Rae vs. Garneau: The Thrilla on the Hilla
- First Posted: May 24 2011 16:13 PM
- Updated: about 1 hour ago
Never has so much ink been spilled over the temporary leader of a third-place party.
The Liberal party is set to anoint its interim leader tomorrow with the hope that whoever it is – either Bob Rae or Marc Garneau, barring any other last-second entrants – can turn the moribund party around before its members select a permanent leader (which, in the Liberal sense of the term, now means more like "until the next election"). The Toronto Star not surprisingly endorses Rae for the job as “a credible Moses to steer them past the brambles and briers.” While using the man who split the Red Sea in two might not have been the best choice as a metaphor, the editorialists make the salient point that his media savvy and wit will help the party stay relevant despite its third-place finish.
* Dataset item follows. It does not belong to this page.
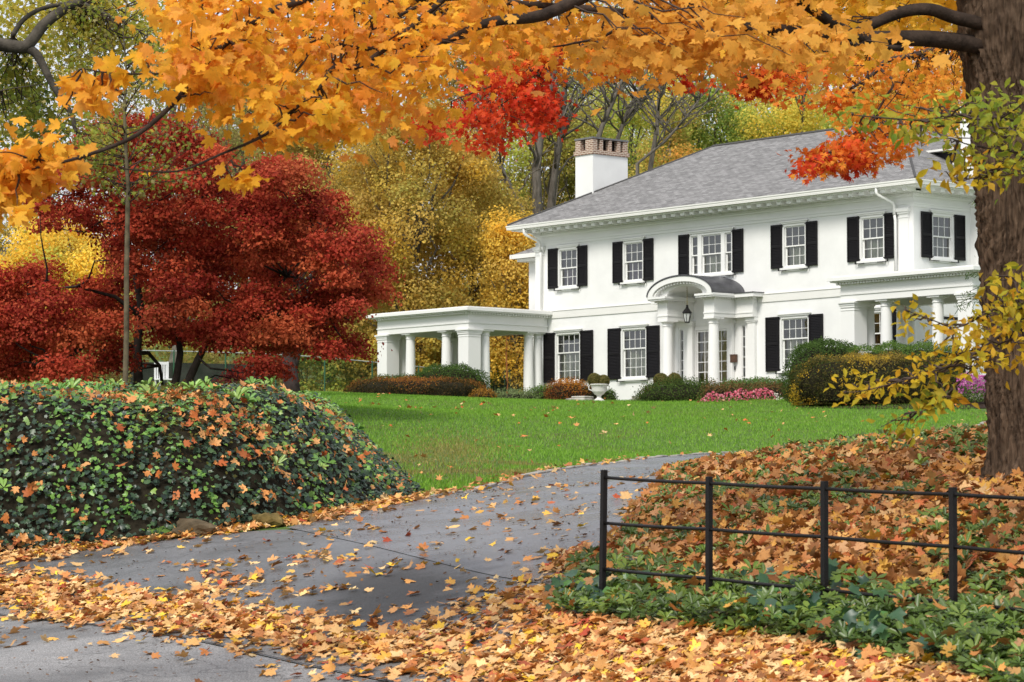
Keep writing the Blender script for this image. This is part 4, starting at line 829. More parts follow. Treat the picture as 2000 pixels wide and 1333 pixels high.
tp=np.array([list(RNG.choice(len(tips))*[0]) or [0] for _ in range(0)]) if False else np.array([tuple(t_) for t_ in tips]); k=RNG.choice(len(tp),2100); P=tp[k]+RNG.normal(size=(2100,3))*np.array([.16,.16,.13]); 
tipd=np.tile([0,0,-1.],(2100,1))+RNG.normal(size=(2100,3))*.7
scatter('crown',MAPLE2,P,frames(RNG.normal(size=(2100,3)),tipd),.085*(.7+.6*RNG.random(2100)),pal(['#8f9a35','#a3a544','#7c8a34','#b2a650','#8a7840','#6e7a30','#a59a66'],2100),LEAF,R_)
# ---------------------------------------------------------------- hanging branch work: pixels are only used to look up where each bough is in the world
def bough(mb,pts,r0,r1,o,n=7): 
    P=[Vector(at(u,v,Y))-o for u,v,Y in pts]
    # smooth
    Q=[P[0]]
    for i in range(len(P)-1):
        a=P[max(i-1,0)];b=P[i];c=P[i+1];d=P[min(i+2,len(P)-1)]
        for t in (.25,.5,.75,1): Q.append(.5*((2*b)+(c-a)*t+(2*a-5*b+4*c-d)*t*t+(3*b-a-3*c+d)*t**3))
    mb.tube(Q,taper(r0,r1,len(Q)),n); return Q
def sprays(root,o,polys,limbpts,mtw,mleaf,tmpl,seed,crown_name='crown',tipdown=1.1,twigpar=None):
    """polys: (polygon, Y0, Y1, clumps, leaves per clump, leaf size, spread m, colours)"""
    rs=random.Random(seed); tw=MB(); AP=[];AC=[];AS=[]
    L=np.array([tuple(p) for p in limbpts])
    for poly,Y0,Y1,nc,nl,ls,sp,cols in polys:
        us=[p[0] for p in poly];vs_=[p[1] for p in poly]; done=0;tr=0
        while done<nc and tr<nc*60:
            tr+=1; u=rs.uniform(min(us),max(us)); v=rs.uniform(min(vs_),max(vs_))
            if not inpoly(u,v,poly): continue
            done+=1; Y=rs.uniform(Y0,Y1); c=np.array(at(u,v,Y))-np.array(o)
            d=np.linalg.norm(L-c,axis=1)+np.maximum(0,c[2]-L[:,2])*.6; j=np.argmin(d); dd=np.linalg.norm(L[j]-c)
            s_=Vector(L[j]) if dd<60 else Vector(c)+Vector((rs.uniform(-.5,.5),rs.uniform(-.4,.4),rs.uniform(.2,.5)))
            q=wander(s_,Vector(c),5,.09,rs); tw.tube(q,taper(.012 if dd<3.2 else .015,.003,6),4)
            m=int(nl*rs.uniform(.6,1.4)); P=c+RNG.normal(size=(m,3))*sp*np.array([1,1,.62])
            kk=RNG.random(m)<.35
            q_=np.array([tuple(x_) for x_ in q]); P[kk]=q_[RNG.integers(2,6,kk.sum())]+RNG.normal(size=(kk.sum(),3))*sp*.5
            AP.append(P); base=pal(cols,1,.1); AC.append(np.clip(base*.5+pal(cols,m,.12)*.5,.003,1)); AS.append(ls*(.68+.6*RNG.random(m)))
    P=np.concatenate(AP);C=np.concatenate(AC);S=np.concatenate(AS); T=len(P)
    tip=np.array([0,0,-tipdown])+RNG.normal(size=(T,3))*.6; nrm=RNG.normal(size=(T,3))+np.array([0,-.9,.9])
    tw.build('twigs',mtw,twigpar or root,False); return scatter(crown_name,tmpl,P,frames(nrm,tip),S,C,mleaf,root)
# big maple by the fence
BO=Vector((5.1,27.,0)); BO.z=float(H(5.1,27.)); BM=empty('maple_tree',BO,0,'big maple with thick furrowed brown trunk at the right edge and orange leaves overhead','tree')
def bigtrunk():
    prof=[(960,.66),(930,.585),(905,.54),(880,.515),(850,.50),(750,.49),(600,.495),(450,.51),(350,.525),(250,.55),(170,.585),(110,.63),(60,.66),(0,.66),(-60,.62),(-160,.56),(-400,.5)]
    zs=[at(2010,v,27)[2] for v,_ in prof]; rs_=[r for _,r in prof]; nz=420; na=240
    Z=np.linspace(zs[0],zs[-1],nz); R=np.interp(Z,zs,rs_); A=np.linspace(0,2*math.pi,na,endpoint=False); ZZ,AA=np.meshgrid(Z,A,indexing='ij')
    rr_=np.random.default_rng(2); D=np.zeros_like(ZZ)
    ww=AA+.10*np.sin(ZZ*2.1+1)+.05*np.sin(ZZ*5.7+AA*3)
    for f,a in ((17,.012),(29,.012),(43,.009),(71,.006)):
        ph=rr_.random(3)*6; s_=np.sin(f*ww+ph[0]+1.3*np.sin(ZZ*3.1+ph[1]+AA*4)+.8*np.sin(ZZ*7.3+ph[2]+AA*9)); D+=1.5*a*(1-2*np.abs(s_)**.7)
    D+=.008*np.sin(ZZ*31+AA*13+2*np.sin(AA*23)); D+=.035*np.sin(2*AA+ZZ*.5)+.02*np.sin(3*AA+1-ZZ*.7)
    flare=np.exp(-(ZZ-Z[0])/.28); D+=flare*.13*(np.maximum(0,np.sin(5*AA+.6))**2)
    RR=R[:,None]+D; cx=(at(2015,900,27)[0]-BO.x)+.15-.18*np.clip((Z-zs[0])/(at(2015,0,27)[2]-zs[0]),0,1.2); V=np.stack([cx[:,None]+RR*np.cos(AA),0+RR*np.sin(AA),ZZ-BO.z],-1).reshape(-1,3)
    j,i=np.meshgrid(np.arange(nz-1),np.arange(na),indexing='ij'); a=(j*na+i).ravel(); b=(j*na+(i+1)%na).ravel(); q=np.c_[a,b,b+na,a+na]
    return npmesh('trunk',V,q.ravel(),np.arange(len(q))*4,np.full(len(q),4),BARK,None,BM,True)
BT=bigtrunk(); lb=MB(); LP=[]
for pts,a,b in [([(1990,105,26.9),(1890,86,26.7),(1800,76,26.4),(1700,76,26),(1600,68,25.6),(1500,58,25.2),(1380,50,25),(1260,32,25),(1150,18,25),(1020,8,25),(880,-10,25)],.105,.022),
 ([(1990,60,26.8),(1875,38,26.6),(1820,20,26.4),(1770,22,26.3),(1720,40,26.2),(1670,66,26)],.075,.05),([(1700,85,26),(1640,55,25.6),(1590,20,25.3),(1530,-20,25)],.06,.05),([(1760,95,26.2),(1700,92,25.8),(1640,84,25.3),(1560,86,25)],.035,.012),
 ([(2000,-80,27),(1700,-120,26),(1400,-70,25),(1180,-20,24),(1060,30,23.5),(980,40,23.2),(930,52,23),(870,80,22.8),(800,90,22.7),(700,95,22.6),(625,75,22.5)],.09,.012),
 ([(1180,-20,24),(1000,-12,23.5),(860,-2,23),(780,2,22.8),(720,8,22.6),(675,16,22.5)],.035,.016),([(860,-2,23),(800,20,22.7),(760,45,22.6),(728,58,22.5)],.02,.008),([(850,28,22.8),(820,52,22.7),(785,70,22.6)],.014,.006),
 ([(1100,-60,24),(800,-40,23),(560,10,22.4),(460,70,22),(395,128,21.7),(350,190,21.5),(270,262,21.3),(180,300,21.2),(100,322,21),(-20,345,21)],.045,.008),
 ([(395,128,21.7),(345,142,21.6),(280,145,21.5),(215,143,21.5),(165,135,21.4)],.012,.005),([(125,318,21.1),(60,310,21.05),(20,298,21),(-20,300,21)],.009,.004),
 ([(900,-30,23),(720,120,22.3),(655,130,22),(625,170,21.9),(585,205,21.8),(520,262,21.6),(430,302,21.5),(345,335,21.4),(240,330,21.3)],.028,.006),([(580,212,21.8),(505,262,21.7),(440,325,21.6)],.006,.003),
 ([(1300,-40,25),(1200,60,24.5),(1120,85,24.2),(1080,92,24)],.02,.007),([(1300,-60,25),(1000,-60,24),(700,-50,23),(480,-20,22.5),(380,-10,22)],.04,.01),([(1100,-100,25),(600,-90,23),(300,-60,22)],.04,.012)]:
    LP+=bough(lb,pts,a,b,BO)
lb.build('limbs',mat('limb_bark',(.04,.027,.02),.85,.15,nscale=9,namt=.45,bump=.5,bscale=40),BT,True)
OR=['#efaa2c','#eb9f28','#f2ba36','#e68f2a','#eea63a','#e08a30','#f3c544','#e6b23a','#e59a50']; ORY=['#f2bf36','#eeb22e','#f6cb42','#e8a432','#dcae38']
polys=[([(350,-60),(350,60),(370,120),(420,190),(500,215),(560,230),(640,240),(700,245),(800,215),(860,190),(890,130),(1000,100),(1000,-60)],21.5,26,128,25,.106,.29,OR),
 ([(470,200),(500,300),(540,290),(580,230),(700,245),(690,180)],21,23,14,13,.14,.18,ORY),
 ([(360,20),(380,190),(470,190),(460,60)],21,23,24,13,.14,.2,OR),
 ([(880,-60),(880,90),(1000,110),(1100,60),(1300,75),(1450,60),(1560,60),(1560,-60)],24.6,28,60,27,.118,.29,['#e8a432','#dc9630','#ecb23e','#d48a32','#e2a538']),
 ([(1150,60),(1160,110),(1250,120),(1420,100),(1500,130),(1540,90),(1540,40)],24,26,20,16,.13,.25,['#dc9a38','#d6923a','#e4ae4a']),
 ([(1240,20),(1260,95),(1400,110),(1560,115),(1740,110),(1740,50),(1500,30)],23,24.6,24,13,.14,.22,['#e2a040','#dc9a3c','#eab24c']),([(1500,-60),(1560,80),(1650,75),(1720,30),(1880,40),(1880,-60)],27,31,60,22,.13,.3,ORY),
 ([(0,270),(0,350),(60,350),(125,320),(135,285),(70,265)],20.8,21.6,15,12,.14,.13,OR),([(-40,290),(-40,410),(60,400),(100,350),(20,330)],20.8,21.8,19,12,.14,.13,OR),
 ([(100,120),(100,190),(150,180),(215,210),(240,150),(170,130)],21.2,21.8,7,7,.15,.09,OR),([(225,100),(230,140),(290,130),(280,95)],21.3,21.7,2,6,.15,.07,ORY),([(300,110),(300,140),(370,130),(360,95)],21.3,21.7,3,5,.14,.06,ORY),([(365,160),(375,195),(460,185),(455,160)],21.4,21.8,4,6,.14,.08,ORY),
 ([(415,345),(420,385),(490,380),(490,340)],21.5,21.7,2,6,.15,.06,ORY),([(500,260),(510,290),(575,285),(570,255)],21.6,21.8,3,5,.15,.07,OR),([(590,215),(600,250),(690,245),(680,210)],21.6,22,6,7,.15,.1,OR),([(275,342),(278,360),(302,358),(298,340)],21.3,21.4,1,2,.13,.02,ORY)]
sprays(BM,BO,polys,LP,TWIG,LEAF,MAPLE,5,twigpar=BT)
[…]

One of the Sun chain's more insightful columnists, Michael Den Tandt, suggests it doesn't really matter who ends up as leader so long as the Liberals can come up with ideas that find traction with the public. Den Tandt points to the Liberals' disingenuous mid-campaign shift to the left as a more likely reason than Michael Ignatieff's personal history as to why their support plummeted to all-time lows. “The truth is that nobody cares, really, whether the leader is nasty or nice,” says Den Tandt. “What matters is what he can do for us, and for the country. Canadians have shown, in vote after vote, that we are kitchen-table pragmatists when it comes to public money.”
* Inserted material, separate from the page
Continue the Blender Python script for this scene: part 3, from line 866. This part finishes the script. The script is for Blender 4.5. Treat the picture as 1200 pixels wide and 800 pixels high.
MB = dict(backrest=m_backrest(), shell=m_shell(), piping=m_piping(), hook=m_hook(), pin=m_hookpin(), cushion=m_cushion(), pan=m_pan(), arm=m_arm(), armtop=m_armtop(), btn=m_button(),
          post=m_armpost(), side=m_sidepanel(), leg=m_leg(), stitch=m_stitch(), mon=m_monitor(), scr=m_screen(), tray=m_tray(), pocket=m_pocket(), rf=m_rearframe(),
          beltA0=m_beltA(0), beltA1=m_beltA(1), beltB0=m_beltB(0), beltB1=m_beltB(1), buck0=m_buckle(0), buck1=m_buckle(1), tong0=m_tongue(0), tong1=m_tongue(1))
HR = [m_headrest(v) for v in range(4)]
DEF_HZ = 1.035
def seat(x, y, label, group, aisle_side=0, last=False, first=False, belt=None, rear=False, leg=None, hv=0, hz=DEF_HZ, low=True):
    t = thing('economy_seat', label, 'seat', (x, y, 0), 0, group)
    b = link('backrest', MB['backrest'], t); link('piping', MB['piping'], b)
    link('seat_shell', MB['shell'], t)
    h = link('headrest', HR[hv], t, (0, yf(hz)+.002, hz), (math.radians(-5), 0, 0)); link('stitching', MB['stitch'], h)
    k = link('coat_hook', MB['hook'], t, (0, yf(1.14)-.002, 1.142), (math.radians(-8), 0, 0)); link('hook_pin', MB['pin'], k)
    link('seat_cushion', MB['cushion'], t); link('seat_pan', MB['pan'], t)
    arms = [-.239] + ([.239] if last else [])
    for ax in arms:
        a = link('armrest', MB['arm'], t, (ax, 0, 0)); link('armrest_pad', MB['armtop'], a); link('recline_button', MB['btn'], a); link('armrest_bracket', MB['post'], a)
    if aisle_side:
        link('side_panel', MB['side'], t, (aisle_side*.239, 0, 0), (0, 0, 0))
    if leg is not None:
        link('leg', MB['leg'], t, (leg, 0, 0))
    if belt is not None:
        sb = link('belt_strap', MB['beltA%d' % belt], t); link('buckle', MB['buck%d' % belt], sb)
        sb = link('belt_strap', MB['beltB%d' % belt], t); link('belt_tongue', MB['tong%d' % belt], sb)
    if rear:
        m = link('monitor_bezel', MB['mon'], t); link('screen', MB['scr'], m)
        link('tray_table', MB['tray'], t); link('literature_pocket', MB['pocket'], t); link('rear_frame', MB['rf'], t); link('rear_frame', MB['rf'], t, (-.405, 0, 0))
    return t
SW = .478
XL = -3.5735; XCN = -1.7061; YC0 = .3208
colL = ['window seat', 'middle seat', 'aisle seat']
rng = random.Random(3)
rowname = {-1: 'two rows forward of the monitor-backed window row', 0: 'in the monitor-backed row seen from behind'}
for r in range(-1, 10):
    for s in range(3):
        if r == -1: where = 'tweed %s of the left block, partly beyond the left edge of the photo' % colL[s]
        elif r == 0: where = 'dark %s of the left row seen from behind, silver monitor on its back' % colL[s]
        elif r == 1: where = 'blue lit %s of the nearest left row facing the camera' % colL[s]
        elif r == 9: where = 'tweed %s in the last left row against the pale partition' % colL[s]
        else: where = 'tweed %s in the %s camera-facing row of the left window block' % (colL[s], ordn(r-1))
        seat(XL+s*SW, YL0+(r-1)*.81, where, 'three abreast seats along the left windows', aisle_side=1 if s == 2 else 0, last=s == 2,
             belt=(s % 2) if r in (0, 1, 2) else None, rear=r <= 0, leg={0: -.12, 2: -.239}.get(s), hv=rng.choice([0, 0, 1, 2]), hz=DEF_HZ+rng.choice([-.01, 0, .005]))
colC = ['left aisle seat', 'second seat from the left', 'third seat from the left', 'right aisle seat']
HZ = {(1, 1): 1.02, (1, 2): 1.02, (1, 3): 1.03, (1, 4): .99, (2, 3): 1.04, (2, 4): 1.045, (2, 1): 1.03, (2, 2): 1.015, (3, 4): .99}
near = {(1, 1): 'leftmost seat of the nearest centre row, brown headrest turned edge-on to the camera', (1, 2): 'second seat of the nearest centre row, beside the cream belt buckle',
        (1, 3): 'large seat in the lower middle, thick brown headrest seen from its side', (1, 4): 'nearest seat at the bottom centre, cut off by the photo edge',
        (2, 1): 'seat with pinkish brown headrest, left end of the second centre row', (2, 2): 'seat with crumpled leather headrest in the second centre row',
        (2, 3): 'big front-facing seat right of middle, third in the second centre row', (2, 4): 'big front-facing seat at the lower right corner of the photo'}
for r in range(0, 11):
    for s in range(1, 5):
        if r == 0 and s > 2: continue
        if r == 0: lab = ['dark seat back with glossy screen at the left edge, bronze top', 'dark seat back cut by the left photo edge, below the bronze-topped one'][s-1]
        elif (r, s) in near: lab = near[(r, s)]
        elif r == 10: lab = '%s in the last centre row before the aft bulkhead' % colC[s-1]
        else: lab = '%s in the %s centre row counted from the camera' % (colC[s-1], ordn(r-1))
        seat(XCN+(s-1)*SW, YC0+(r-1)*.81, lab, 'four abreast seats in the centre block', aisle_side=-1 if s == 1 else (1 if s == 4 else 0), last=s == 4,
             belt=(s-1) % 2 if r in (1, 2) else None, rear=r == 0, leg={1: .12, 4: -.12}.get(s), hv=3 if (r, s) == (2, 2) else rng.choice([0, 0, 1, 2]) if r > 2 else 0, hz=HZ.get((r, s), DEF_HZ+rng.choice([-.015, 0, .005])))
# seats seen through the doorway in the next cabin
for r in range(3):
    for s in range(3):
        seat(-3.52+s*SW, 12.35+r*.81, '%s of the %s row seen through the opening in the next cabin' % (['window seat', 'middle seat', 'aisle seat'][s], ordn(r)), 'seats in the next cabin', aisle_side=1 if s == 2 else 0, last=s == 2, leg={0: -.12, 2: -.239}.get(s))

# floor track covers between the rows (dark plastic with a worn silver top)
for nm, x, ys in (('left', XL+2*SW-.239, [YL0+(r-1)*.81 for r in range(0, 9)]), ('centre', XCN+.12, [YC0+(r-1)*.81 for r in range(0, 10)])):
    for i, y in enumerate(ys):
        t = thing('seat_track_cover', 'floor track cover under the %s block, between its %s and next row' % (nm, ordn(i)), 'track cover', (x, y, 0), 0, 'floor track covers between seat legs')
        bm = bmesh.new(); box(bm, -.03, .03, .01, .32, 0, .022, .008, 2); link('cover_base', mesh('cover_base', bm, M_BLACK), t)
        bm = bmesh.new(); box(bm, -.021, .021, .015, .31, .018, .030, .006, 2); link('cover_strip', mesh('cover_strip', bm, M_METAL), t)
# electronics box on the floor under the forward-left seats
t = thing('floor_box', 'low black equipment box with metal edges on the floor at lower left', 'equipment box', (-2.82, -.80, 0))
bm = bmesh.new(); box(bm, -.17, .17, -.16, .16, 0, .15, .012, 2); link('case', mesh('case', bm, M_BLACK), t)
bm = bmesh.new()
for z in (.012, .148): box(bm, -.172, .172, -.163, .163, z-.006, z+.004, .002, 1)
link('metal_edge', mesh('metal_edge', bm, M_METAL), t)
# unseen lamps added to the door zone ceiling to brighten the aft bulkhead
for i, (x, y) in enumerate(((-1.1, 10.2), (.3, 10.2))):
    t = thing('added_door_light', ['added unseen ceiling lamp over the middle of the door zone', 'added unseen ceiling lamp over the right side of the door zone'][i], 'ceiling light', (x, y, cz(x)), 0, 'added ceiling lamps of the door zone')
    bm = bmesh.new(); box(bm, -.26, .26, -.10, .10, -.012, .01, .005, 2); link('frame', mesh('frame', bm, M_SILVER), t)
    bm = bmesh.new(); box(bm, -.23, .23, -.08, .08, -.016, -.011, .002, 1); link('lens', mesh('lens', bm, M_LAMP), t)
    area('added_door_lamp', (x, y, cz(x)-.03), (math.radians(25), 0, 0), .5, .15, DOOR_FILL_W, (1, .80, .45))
Before the caucus retreats to deliberate tomorrow, Robert Silver recommends in The Globe and Mail that the party's executive take a second to re-examine the selection process. Instead of shrouding the selection in secrecy like a “papal conclave,” Silver deadpans that the party “could use this new-fangled technology known as 'email' that the kids like so much and 'email' a new tactic that's all the rage called a 'poll' to the Liberal party membership to get their input on this – and hundreds of other issues facing the party.” Putting the power of the party back into its members' hands? Surely something so revolutionary has no place in a parliamentary democracy.